[To be done]
Beginning with the first line, set down every line through the one containing "R = math.radians", exactly as it appears, but not the pictures.

[Data lines]
-=-=-=-=-

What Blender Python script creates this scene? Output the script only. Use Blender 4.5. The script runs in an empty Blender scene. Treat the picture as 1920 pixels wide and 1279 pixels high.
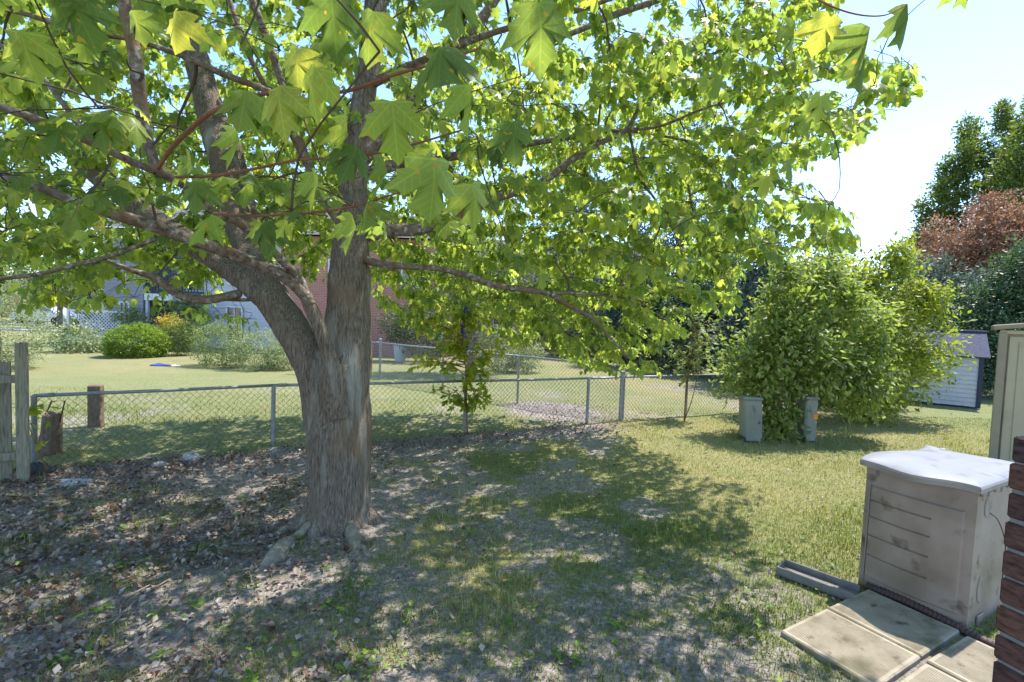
import bpy, math, random
import numpy as np
from mathutils import Vector, Matrix
rng = np.random.default_rng(7); random.seed(7)
S = bpy.context.scene
COL = S.collection
R = math.radians

# ------------------------------------------------------------------ camera
H = 1.95
TH, RO, F = R(2.8), R(2.0), 1920 * 17 / 36
_f = np.array([0, math.cos(TH), -math.sin(TH)]); _r0 = np.array([1., 0, 0]); _u0 = np.array([0, math.sin(TH), math.cos(TH)])
_u = math.cos(RO) * _u0 - math.sin(RO) * _r0; _r = math.cos(RO) * _r0 + math.sin(RO) * _u0
cam = bpy.data.cameras.new('camera'); cam.lens = 17; cam.sensor_width = 36; cam.clip_end = 600; cam.clip_start = .05
camo = bpy.data.objects.new('camera', cam); COL.objects.link(camo)
camo.matrix_world = Matrix(((_r[0], _u[0], -_f[0], 0), (_r[1], _u[1], -_f[1], 0), (_r[2], _u[2], -_f[2], H), (0, 0, 0, 1)))
S.camera = camo
# ------------------------------------------------------------------ light
SUN_AZ, SUN_EL = math.atan2(.80, .60), R(63)       # azimuth from +Y towards +X
w = bpy.data.worlds.new('World'); S.world = w; w.use_nodes = True
nt = w.node_tree; nt.nodes.clear()
sk = nt.nodes.new('ShaderNodeTexSky'); sk.sky_type = 'NISHITA'; sk.sun_disc = False
sk.sun_elevation = SUN_EL; sk.sun_rotation = SUN_AZ; sk.air_density = 1.0; sk.dust_density = 0.3; sk.ozone_density = 5.0
bg = nt.nodes.new('ShaderNodeBackground'); bg.inputs[1].default_value = .115
wo = nt.nodes.new('ShaderNodeOutputWorld'); nt.links.new(sk.outputs[0], bg.inputs[0]); nt.links.new(bg.outputs[0], wo.inputs[0])
sl = bpy.data.lights.new('sun', 'SUN'); sl.energy = 2.35; sl.angle = R(.55); sl.color = (1, .94, .84)
so = bpy.data.objects.new('sun', sl); COL.objects.link(so)
sd = Vector((math.sin(SUN_AZ) * math.cos(SUN_EL), math.cos(SUN_AZ) * math.cos(SUN_EL), math.sin(SUN_EL)))
so.rotation_euler = sd.to_track_quat('Z', 'Y').to_euler(); so.location = (0, 0, 30)
S.view_settings.view_transform = 'Standard'; S.view_settings.look = 'None'; S.view_settings.exposure = 1.95; S.view_settings.gamma = 1
S.render.engine = 'CYCLES'
S.cycles.max_bounces = 10; S.cycles.transmission_bounces = 6; S.cycles.diffuse_bounces = 7; S.cycles.transparent_max_bounces = 8
S.cycles.sample_clamp_indirect = 6

# ------------------------------------------------------------------ pixel <-> world
def ray(x, y): return _f + (x - 960) / F * _r - (y - 639.5) / F * _u
def G(x, y, z=0.):
    d = ray(x, y); return np.array([0, 0, H]) + d * (z - H) / d[2]
def P(x, y, dep):
    d = ray(x, y); return np.array([0, 0, H]) + d * dep / d[1]
def proj(p):
    q = p - np.array([0, 0, H]); z = q @ _f; z = np.where(np.abs(z) < 1e-4, 1e-4, z)
    return 960 + F * (q @ _r) / z, 639.5 - F * (q @ _u) / z, z

# ------------------------------------------------------------------ noise
class VN:
    def __init__(s, seed): s.g = np.random.default_rng(seed).random((256, 256))
    def __call__(s, x, y):
        x = np.asarray(x, float); y = np.asarray(y, float)
        xi = np.floor(x).astype(int); yi = np.floor(y).astype(int); fx = x - xi; fy = y - yi
        fx = fx * fx * (3 - 2 * fx); fy = fy * fy * (3 - 2 * fy)
        g = s.g; a = g[xi % 256, yi % 256]; b = g[(xi + 1) % 256, yi % 256]; c = g[xi % 256, (yi + 1) % 256]; d = g[(xi + 1) % 256, (yi + 1) % 256]
        return (a * (1 - fx) + b * fx) * (1 - fy) + (c * (1 - fx) + d * fx) * fy
    def fbm(s, x, y, o=4):
        t = 0; a = .5; n = 0
        for i in range(o): t = t + a * s(x * 2 ** i + 7.3 * i, y * 2 ** i + 3.1 * i); n += a; a *= .5
        return t / n
N1, N2, N3 = VN(1), VN(2), VN(3)

# ------------------------------------------------------------------ materials
def mat(name, cols, scale=5., rough=.85, stretch=(1, 1, 1), bump=.0, bscale=None, detail=5, attr=None, trans=None, metal=0, spec=.3, dist=None, ramp=(.3, .7), second=None, seco=None, coord='Object'):
    """cols: list of colours over a noise ramp; attr: face attribute instead of noise; trans: translucent colour;
       second: (colour, scale, lo, hi) patches over it; """
    m = bpy.data.materials.new(name); m.use_nodes = True
    t = m.node_tree; n = t.nodes; L = t.links; n.clear()
    out = n.new('ShaderNodeOutputMaterial'); b = n.new('ShaderNodeBsdfPrincipled')
    b.inputs['Roughness'].default_value = rough; b.inputs['Metallic'].default_value = metal; b.inputs['Specular IOR Level'].default_value = spec
    tc = n.new('ShaderNodeTexCoord'); mp = n.new('ShaderNodeMapping'); mp.inputs['Scale'].default_value = stretch
    L.new(tc.outputs[coord], mp.inputs[0])
    no = n.new('ShaderNodeTexNoise'); no.inputs['Scale'].default_value = scale; no.inputs['Detail'].default_value = detail; no.inputs['Roughness'].default_value = .62
    L.new(mp.outputs[0], no.inputs['Vector'])
    cr = n.new('ShaderNodeValToRGB'); e = cr.color_ramp.elements
    k = len(cols); lo, hi = (0, 1) if attr else ramp
    e[0].position = lo; e[1].position = hi; e[0].color = (*cols[0], 1); e[1].color = (*cols[-1], 1)
    for i in range(1, k - 1):
        q = e.new(lo + (hi - lo) * i / (k - 1)); q.color = (*cols[i], 1)
    if attr:
        at = n.new('ShaderNodeAttribute'); at.attribute_name = attr; L.new(at.outputs['Fac'], cr.inputs[0])
    else: L.new(no.outputs[0], cr.inputs[0])
    col = cr.outputs[0]
    for sc_ in (second or []):
        c2, s2, lo2, hi2 = sc_[:4]; st2 = sc_[4] if len(sc_) > 4 else (1, 1, 1)
        mp2 = n.new('ShaderNodeMapping'); mp2.inputs['Scale'].default_value = st2; mp2.inputs['Location'].default_value = (3.1, 1.7, .4); L.new(tc.outputs[coord], mp2.inputs[0])
        n2 = n.new('ShaderNodeTexNoise'); n2.inputs['Scale'].default_value = s2; n2.inputs['Detail'].default_value = 5; L.new(mp2.outputs[0], n2.inputs['Vector'])
        r2 = n.new('ShaderNodeMapRange'); r2.inputs[1].default_value = lo2; r2.inputs[2].default_value = hi2; L.new(n2.outputs[0], r2.inputs[0])
        mx = n.new('ShaderNodeMix'); mx.data_type = 'RGBA'; L.new(r2.outputs[0], mx.inputs[0]); L.new(col, mx.inputs[6]); mx.inputs[7].default_value = (*c2, 1)
        col = mx.outputs[2]
    L.new(col, b.inputs['Base Color'])
    if bump:
        bp = n.new('ShaderNodeBump'); bp.inputs['Strength'].default_value = min(1, bump); bp.inputs['Distance'].default_value = dist or .01
        nb = no
        if bscale:
            nb = n.new('ShaderNodeTexNoise'); nb.inputs['Scale'].default_value = bscale; nb.inputs['Detail'].default_value = 4; L.new(mp.outputs[0], nb.inputs['Vector'])
        L.new(nb.outputs[0], bp.inputs['Height']); L.new(bp.outputs[0], b.inputs['Normal'])
    sh = b.outputs[0]
    if trans:
        tr = n.new('ShaderNodeBsdfTranslucent'); ms = n.new('ShaderNodeMixShader'); ms.inputs[0].default_value = trans[1]
        mu = n.new('ShaderNodeMix'); mu.data_type = 'RGBA'; mu.blend_type = 'MULTIPLY'; mu.inputs[0].default_value = 1
        L.new(col, mu.inputs[6]); mu.inputs[7].default_value = (*trans[0], 1); mu.clamp_result = False
        L.new(mu.outputs[2], tr.inputs[0]); L.new(sh, ms.inputs[1]); L.new(tr.outputs[0], ms.inputs[2]); sh = ms.outputs[0]
    L.new(sh, out.inputs[0])
    m['x'] = 1
    return m
def plain(name, c, rough=.6, metal=0, v=.15, scale=8, bump=0, spec=.3):
    d = tuple(x * (1 - v) for x in c); u = tuple(min(1, x * (1 + v)) for x in c)
    return mat(name, [d, u], scale, rough, metal=metal, bump=bump, spec=spec)

M = {}
def leafmat(name, cols, tr, ta=.5, rough=.5, veins=False, spec=.35):
    m = mat(name, cols, attr='rnd', rough=rough, trans=(tr, ta), spec=spec)
    t = m.node_tree; n = t.nodes; L = t.links
    if veins:
        # vein pattern from the leaf's own uv: rays from the petiole
        uv = n.new('ShaderNodeUVMap'); uv.uv_map = 'uv'
        sp = n.new('ShaderNodeSeparateXYZ'); L.new(uv.outputs[0], sp.inputs[0])
        def mth(op, a, b=None):
            q = n.new('ShaderNodeMath'); q.operation = op
            for i, v in enumerate((a, b)):
                if v is None: continue
                if isinstance(v, (int, float)): q.inputs[i].default_value = v
                else: L.new(v, q.inputs[i])
            return q.outputs[0]
        ax = mth('ABSOLUTE', sp.outputs[0]); ang = mth('ARCTAN2', ax, sp.outputs[1])
        rad = mth('SQRT', mth('ADD', mth('MULTIPLY', ax, ax), mth('MULTIPLY', sp.outputs[1], sp.outputs[1])))
        best = None
        for a0 in (0., .93, 1.75):
            dd = mth('ABSOLUTE', mth('SINE', mth('SUBTRACT', ang, a0)))
            dd = mth('MULTIPLY', dd, rad)
            best = dd if best is None else mth('MINIMUM', best, dd)
        # side veins
        sv = mth('ABSOLUTE', mth('SINE', mth('MULTIPLY', mth('SUBTRACT', rad, mth('MULTIPLY', best, .9)), 26.)))
        sv = mth('ADD', mth('MULTIPLY', sv, .05), .006)
        best = mth('MINIMUM', best, sv)
        mr = n.new('ShaderNodeMapRange'); L.new(best, mr.inputs[0]); mr.inputs[1].default_value = .006; mr.inputs[2].default_value = .022; mr.inputs[3].default_value = 1.28; mr.inputs[4].default_value = 1.0
        # rust spots
        nz = n.new('ShaderNodeTexNoise'); nz.inputs['Scale'].default_value = 38; nz.inputs['Detail'].default_value = 1; tcn = n.new('ShaderNodeTexCoord'); L.new(tcn.outputs['Object'], nz.inputs['Vector'])
        sr = n.new('ShaderNodeMapRange'); sr.inputs[1].default_value = .68; sr.inputs[2].default_value = .72; L.new(nz.outputs[0], sr.inputs[0])
        for nd in list(n):
            if nd.type == 'VALTORGB': base = nd
        mul = n.new('ShaderNodeVectorMath'); mul.operation = 'SCALE'
        mx = n.new('ShaderNodeMix'); mx.data_type = 'RGBA'; L.new(sr.outputs[0], mx.inputs[0]); mx.inputs[7].default_value = (.34, .26, .05, 1)
        L.new(base.outputs[0], mul.inputs[0]); L.new(mr.outputs[0], mul.inputs['Scale']); L.new(mul.outputs[0], mx.inputs[6])
        for nd in n:
            if nd.type == 'BSDF_PRINCIPLED': L.new(mx.outputs[2], nd.inputs['Base Color'])
            if nd.type == 'MIX' and nd.blend_type == 'MULTIPLY': L.new(mx.outputs[2], nd.inputs[6])
    return m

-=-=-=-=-

[Solution for this task]
What Blender Python script creates this scene? Output the script only. Use Blender 4.5. The script runs in an empty Blender scene. Treat the picture as 1920 pixels wide and 1279 pixels high.
import bpy, math, random
import numpy as np
from mathutils import Vector, Matrix
rng = np.random.default_rng(7); random.seed(7)
S = bpy.context.scene
COL = S.collection
R = math.radians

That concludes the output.